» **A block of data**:
+++

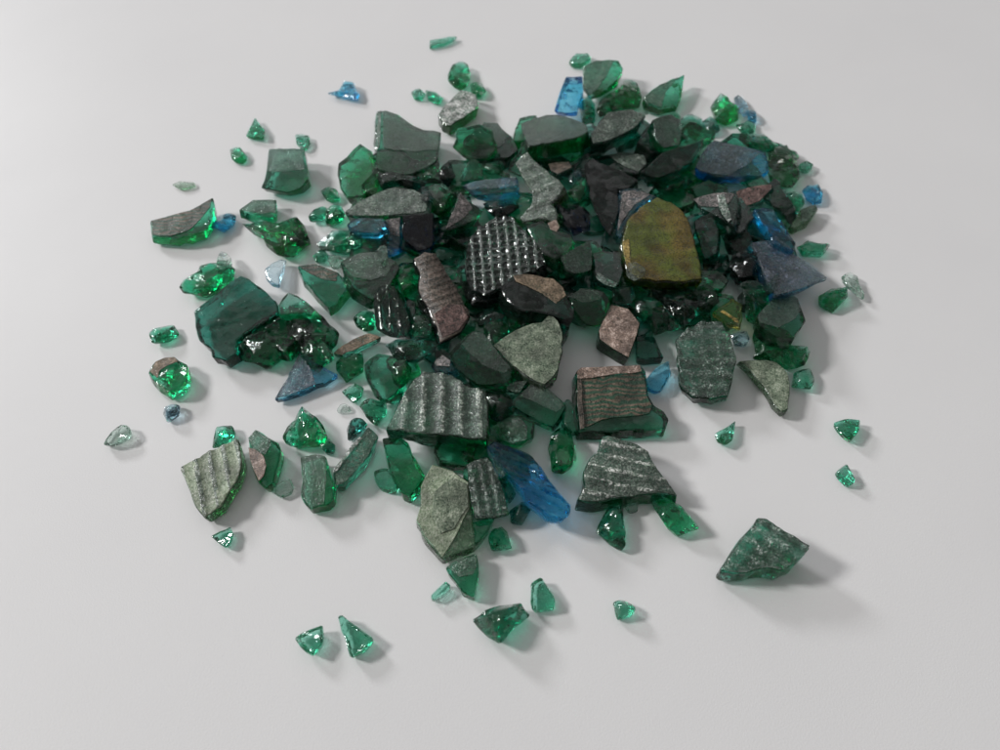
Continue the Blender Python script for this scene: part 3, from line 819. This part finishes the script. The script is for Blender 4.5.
# ---- black shard, olive slab
R(560, 140, 6.25)
slab('150,152 175,128 202,105 270,150 335,175 402,200 450,225 492,250 430,302 362,312 368,365 372,420 340,522 312,602 280,555 250,512 218,440 190,370 168,255', 'black_glass', 4.5, 2, 'big matt black angular shard left of the olive slab', tilt=(0.0, -0.1))
slab('208,110 295,90 380,75 455,80 532,90 548,150 520,182 490,212 402,200 330,178 262,150', 'black_green', 4.0, 3, 'grey frosted flake with bright rim above the big black shard', coats=[('grey_light_skin', '300,98 382,80 528,95 540,148 490,200 410,170', 'rough_face', None)], tilt=(0, -0.1), **TL)
slab('540,202 620,150 702,100 780,55 862,10 902,20 868,82 832,142 740,182 650,222 542,252', 'dark_green', 4.0, 1, 'long plain dark green slab pointing up right beside the blue slate slab')
R(0, 0, 1)
slab('621,241 626,221 640,206 657,196 672,202 684,212 691,226 696,246 702,268 703,281 681,283 656,283 637,280 627,272 622,256', 'olive', 5.5, 4, 'big olive yellow slab, the only large yellow piece', coats=[('olive_skin', None, 'rough_face', None), ('gold_skin', '622,242 629,240 630,258 631,270 627,270 624,256', 'golden_edge', 'bright golden edge')], tilt=(0.02, -0.14), ribs=(30, -3, 11), waffle=True, amp=0.16, shrink=(0.97, 1.02), name='tile_shard', cat='tile shard', group=None)
slab('616,234 618,212 620,190 629,188 639,188 657,196 640,206 626,222 620,240', 'blue', 3.0, 4, 'mauve grey flake with a blue edge leaning on the olive slab', coats=[('mauve_skin', '618,232 620,212 622,192 638,190 650,195 634,206 622,222', 'rough_face', None)], ribs=(10, -12, 6), amp=0.15, tilt=(0.0, -0.1), group=BLUEG)
chunk('626,263 636,262 646,268 644,277 634,282 626,276', 'pale_clear', 2.4, 5, 'clear bit standing in for the white glint at the lower left corner of the olive slab', **CH)  # clear lump standing in for a glint on the slab
R(560, 140, 6.25)
chunk('558,272 620,248 682,230 745,222 802,220 832,260 798,292 760,322 700,332 660,332', 'dark_green', 4.5, 1, 'grey green lump above the right shoulder of the olive slab')
slab('838,502 890,472 942,450 968,505 992,560 988,632 982,702 940,725 900,742 880,690 868,640', 'black_green', 4.0, 2, 'dark blue green plate along the right side of the olive slab')

# ---- left middle
R(300, 250, 6.25)
chunk('-60,375 0,335 50,350 100,372 180,450 250,522 235,600 172,640 205,690 120,762 60,740 0,660 -40,620 -90,570 -85,470', 'dark_green', 5.5, 0, 'dark green rock with white glints above the blue grey triangle')
chunk('100,600 150,570 200,610 215,680 180,710 120,680', 'emerald', 3.0, 1, 'emerald bead on top of the dark rock above the blue grey triangle')
slab('-18,100 40,92 100,82 170,110 240,138 302,230 268,282 230,332 182,372 120,302 70,240 18,180', 'dark_green', 4.0, 1, 'striped brown green wedge left of the copper brown ribbed bar', coats=[('striped_skin', '-12,102 100,88 236,142 230,200 150,190 60,150', 'rough_face', None)], tilt=(0.05, -0.12), **TL)
slab('250,75 300,40 375,12 450,5 530,12 600,70 625,110 595,170 560,240 505,280 450,312 390,280 330,238', 'dark_green', 4.5, 1, 'broad dark green block left of the glass bit with a red corner', coats=[('dull_green_skin', '262,78 380,20 526,20 590,80 540,160 440,190 330,170', 'rough_face', None)], **TL)
chunk('328,430 360,398 392,370 430,368 465,378 472,440 472,502 435,512 400,512 350,472', 'emerald', 3.5, 0, 'deep emerald bit left of the grey ribbed dark block')
slab('458,285 478,248 502,218 545,214 592,228 618,278 642,330 668,390 692,450 678,498 660,542 610,548 560,544 512,520 470,492 462,390', 'black_green', 4.5, 2, 'dark glossy block with grey ribs and glints left of the clear emerald bead', ribs=(3, 30, 9), amp=0.45, tilt=(-0.05, -0.1), **TL)
chunk('590,120 612,98 642,80 690,78 742,80 772,150 760,205 742,250 695,275 650,302 622,245 600,190', 'emerald', 4.2, 4, 'round emerald bit with a red corner on the copper brown bar')
chunk('680,450 708,412 742,380 772,388 802,400 832,470 820,508 800,540 745,536 692,530', 'light_green', 4.0, 4, 'clear emerald bead with bright rim below the round bit with red corner')
R(0, 0, 1)
slab('413,258 424,251 436,253 444,266 452,280 458,291 463,300 471,317 466,326 461,334 450,340 440,345 437,328 428,308 421,299 418,290 420,275', 'black_glass', 4.2, 3, 'copper brown ribbed bar standing left of the centre', coats=[('brown_skin', None, 'rough_face', None), ('red_brown_skin', '434,315 448,305 462,306 468,318 459,331 442,339', 'red_end', 'redder copper end')], ribs=(16, -5, 6.5), amp=0.22, tilt=(0.0, -0.12), **TL)
R(300, 250, 6.25)
slab('205,650 262,600 330,560 380,538 430,520 475,532 512,545 468,570 420,590 340,630 260,662', 'dark_green', 2.6, 1, 'tan brown topped strip above the emerald chips left of the ribbed piece', coats=[('tan_skin', None, 'rough_face', None)], tilt=(0, -0.1), **TL)
chunk('220,690 300,665 390,630 402,700 398,760 340,800 288,826 250,790 222,740', 'emerald', 4.5, 0, 'emerald block under the tan brown strip')
chunk('528,590 590,572 650,560 760,572 862,590 845,620 800,665 742,702 670,700 600,692', 'black_green', 4.5, 2, 'black green glassy lump below the clear emerald bead')
R(300, 350, 6.25)
chunk('255,255 295,228 340,200 375,215 402,232 390,290 332,332 290,295', 'emerald', 3.2, 0, 'small emerald square chip left of the big ribbed piece', **CH)
chunk('368,342 400,318 440,300 490,305 542,320 545,360 542,402 510,440 482,470 445,448 410,420', 'light_green', 3.8, 0, 'light emerald rounded cube touching the left of the big ribbed piece')
slab('400,80 440,45 482,20 540,25 602,40 642,100 632,170 618,242 580,285 540,312 470,302 440,240 408,180', 'dark_green', 4.5, 1, 'dark glassy green plate left behind the big ribbed piece', tilt=(0, -0.05))
chunk('568,130 580,95 592,70 650,60 702,110 692,155 680,202 630,242 580,202', 'emerald', 4.2, 2, 'round emerald bead behind the left corner of the big ribbed piece')
R(0, 0, 1)
slab('385,430 393,414 402,397 408,387 414,378 424,372 438,372 452,374 465,385 476,388 487,392 489,406 489,420 487,440 474,440 460,437 445,436 430,435 407,433', 'dark_green', 6.0, 3, 'big ribbed sage green tile piece in the lower centre', coats=[('green_sage_skin', None, 'rough_face', None)], crest='pale_lit_crest_skin', ribs=(-1.0, 30, 18.5), amp=0.95, waffle='beads', tilt=(0.02, -0.04), shrink=(0.98, 1.05), **TL)
slab('430,366 436,358 443,354 452,361 456,371 446,374 434,372', 'blue', 2.4, 4, 'small mauve topped blue chip behind the big ribbed piece', coats=[('mauve_skin', '434,362 443,355 451,361 450,367 437,366', 'rough_face', None)], group=BLUEG)

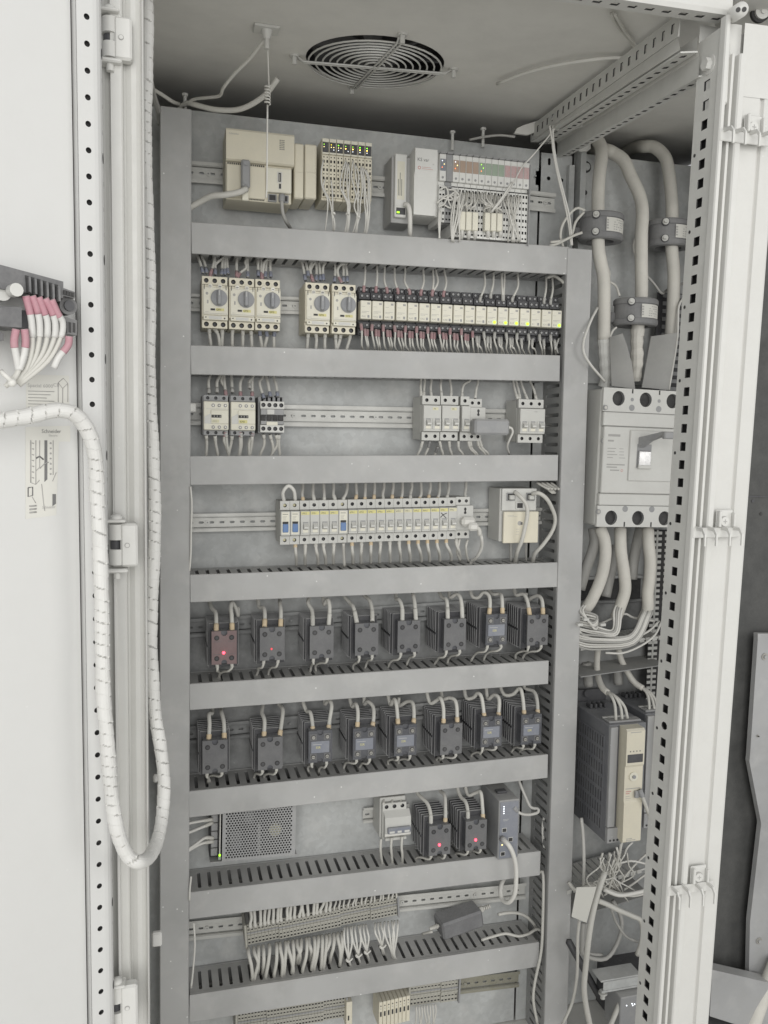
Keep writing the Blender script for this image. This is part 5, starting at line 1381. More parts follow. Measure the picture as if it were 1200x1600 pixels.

+++

Go through the listing above and write it out again exactly, dropping the pictures.

Continue the Blender Python script for this scene: part 3, from line 819. This part finishes the script. The script is for Blender 4.5.
# ---- black shard, olive slab
R(560, 140, 6.25)
slab('150,152 175,128 202,105 270,150 335,175 402,200 450,225 492,250 430,302 362,312 368,365 372,420 340,522 312,602 280,555 250,512 218,440 190,370 168,255', 'black_glass', 4.5, 2, 'big matt black angular shard left of the olive slab', tilt=(0.0, -0.1))
slab('208,110 295,90 380,75 455,80 532,90 548,150 520,182 490,212 402,200 330,178 262,150', 'black_green', 4.0, 3, 'grey frosted flake with bright rim above the big black shard', coats=[('grey_light_skin', '300,98 382,80 528,95 540,148 490,200 410,170', 'rough_face', None)], tilt=(0, -0.1), **TL)
slab('540,202 620,150 702,100 780,55 862,10 902,20 868,82 832,142 740,182 650,222 542,252', 'dark_green', 4.0, 1, 'long plain dark green slab pointing up right beside the blue slate slab')
R(0, 0, 1)
slab('621,241 626,221 640,206 657,196 672,202 684,212 691,226 696,246 702,268 703,281 681,283 656,283 637,280 627,272 622,256', 'olive', 5.5, 4, 'big olive yellow slab, the only large yellow piece', coats=[('olive_skin', None, 'rough_face', None), ('gold_skin', '622,242 629,240 630,258 631,270 627,270 624,256', 'golden_edge', 'bright golden edge')], tilt=(0.02, -0.14), ribs=(30, -3, 11), waffle=True, amp=0.16, shrink=(0.97, 1.02), name='tile_shard', cat='tile shard', group=None)
slab('616,234 618,212 620,190 629,188 639,188 657,196 640,206 626,222 620,240', 'blue', 3.0, 4, 'mauve grey flake with a blue edge leaning on the olive slab', coats=[('mauve_skin', '618,232 620,212 622,192 638,190 650,195 634,206 622,222', 'rough_face', None)], ribs=(10, -12, 6), amp=0.15, tilt=(0.0, -0.1), group=BLUEG)
chunk('626,263 636,262 646,268 644,277 634,282 626,276', 'pale_clear', 2.4, 5, 'clear bit standing in for the white glint at the lower left corner of the olive slab', **CH)  # clear lump standing in for a glint on the slab
R(560, 140, 6.25)
chunk('558,272 620,248 682,230 745,222 802,220 832,260 798,292 760,322 700,332 660,332', 'dark_green', 4.5, 1, 'grey green lump above the right shoulder of the olive slab')
slab('838,502 890,472 942,450 968,505 992,560 988,632 982,702 940,725 900,742 880,690 868,640', 'black_green', 4.0, 2, 'dark blue green plate along the right side of the olive slab')

# ---- left middle
R(300, 250, 6.25)
chunk('-60,375 0,335 50,350 100,372 180,450 250,522 235,600 172,640 205,690 120,762 60,740 0,660 -40,620 -90,570 -85,470', 'dark_green', 5.5, 0, 'dark green rock with white glints above the blue grey triangle')
chunk('100,600 150,570 200,610 215,680 180,710 120,680', 'emerald', 3.0, 1, 'emerald bead on top of the dark rock above the blue grey triangle')
slab('-18,100 40,92 100,82 170,110 240,138 302,230 268,282 230,332 182,372 120,302 70,240 18,180', 'dark_green', 4.0, 1, 'striped brown green wedge left of the copper brown ribbed bar', coats=[('striped_skin', '-12,102 100,88 236,142 230,200 150,190 60,150', 'rough_face', None)], tilt=(0.05, -0.12), **TL)
slab('250,75 300,40 375,12 450,5 530,12 600,70 625,110 595,170 560,240 505,280 450,312 390,280 330,238', 'dark_green', 4.5, 1, 'broad dark green block left of the glass bit with a red corner', coats=[('dull_green_skin', '262,78 380,20 526,20 590,80 540,160 440,190 330,170', 'rough_face', None)], **TL)
chunk('328,430 360,398 392,370 430,368 465,378 472,440 472,502 435,512 400,512 350,472', 'emerald', 3.5, 0, 'deep emerald bit left of the grey ribbed dark block')
slab('458,285 478,248 502,218 545,214 592,228 618,278 642,330 668,390 692,450 678,498 660,542 610,548 560,544 512,520 470,492 462,390', 'black_green', 4.5, 2, 'dark glossy block with grey ribs and glints left of the clear emerald bead', ribs=(3, 30, 9), amp=0.45, tilt=(-0.05, -0.1), **TL)
chunk('590,120 612,98 642,80 690,78 742,80 772,150 760,205 742,250 695,275 650,302 622,245 600,190', 'emerald', 4.2, 4, 'round emerald bit with a red corner on the copper brown bar')
chunk('680,450 708,412 742,380 772,388 802,400 832,470 820,508 800,540 745,536 692,530', 'light_green', 4.0, 4, 'clear emerald bead with bright rim below the round bit with red corner')
R(0, 0, 1)
slab('413,258 424,251 436,253 444,266 452,280 458,291 463,300 471,317 466,326 461,334 450,340 440,345 437,328 428,308 421,299 418,290 420,275', 'black_glass', 4.2, 3, 'copper brown ribbed bar standing left of the centre', coats=[('brown_skin', None, 'rough_face', None), ('red_brown_skin', '434,315 448,305 462,306 468,318 459,331 442,339', 'red_end', 'redder copper end')], ribs=(16, -5, 6.5), amp=0.22, tilt=(0.0, -0.12), **TL)
R(300, 250, 6.25)
slab('205,650 262,600 330,560 380,538 430,520 475,532 512,545 468,570 420,590 340,630 260,662', 'dark_green', 2.6, 1, 'tan brown topped strip above the emerald chips left of the ribbed piece', coats=[('tan_skin', None, 'rough_face', None)], tilt=(0, -0.1), **TL)
chunk('220,690 300,665 390,630 402,700 398,760 340,800 288,826 250,790 222,740', 'emerald', 4.5, 0, 'emerald block under the tan brown strip')
chunk('528,590 590,572 650,560 760,572 862,590 845,620 800,665 742,702 670,700 600,692', 'black_green', 4.5, 2, 'black green glassy lump below the clear emerald bead')
R(300, 350, 6.25)
chunk('255,255 295,228 340,200 375,215 402,232 390,290 332,332 290,295', 'emerald', 3.2, 0, 'small emerald square chip left of the big ribbed piece', **CH)
chunk('368,342 400,318 440,300 490,305 542,320 545,360 542,402 510,440 482,470 445,448 410,420', 'light_green', 3.8, 0, 'light emerald rounded cube touching the left of the big ribbed piece')
slab('400,80 440,45 482,20 540,25 602,40 642,100 632,170 618,242 580,285 540,312 470,302 440,240 408,180', 'dark_green', 4.5, 1, 'dark glassy green plate left behind the big ribbed piece', tilt=(0, -0.05))
chunk('568,130 580,95 592,70 650,60 702,110 692,155 680,202 630,242 580,202', 'emerald', 4.2, 2, 'round emerald bead behind the left corner of the big ribbed piece')
R(0, 0, 1)
slab('385,430 393,414 402,397 408,387 414,378 424,372 438,372 452,374 465,385 476,388 487,392 489,406 489,420 487,440 474,440 460,437 445,436 430,435 407,433', 'dark_green', 6.0, 3, 'big ribbed sage green tile piece in the lower centre', coats=[('green_sage_skin', None, 'rough_face', None)], crest='pale_lit_crest_skin', ribs=(-1.0, 30, 18.5), amp=0.95, waffle='beads', tilt=(0.02, -0.04), shrink=(0.98, 1.05), **TL)
slab('430,366 436,358 443,354 452,361 456,371 446,374 434,372', 'blue', 2.4, 4, 'small mauve topped blue chip behind the big ribbed piece', coats=[('mauve_skin', '434,362 443,355 451,361 450,367 437,366', 'rough_face', None)], group=BLUEG)

Keep writing the Blender script for this image. This is part 5, starting at line 1381. More parts follow. Measure the picture as if it were 1200x1600 pixels.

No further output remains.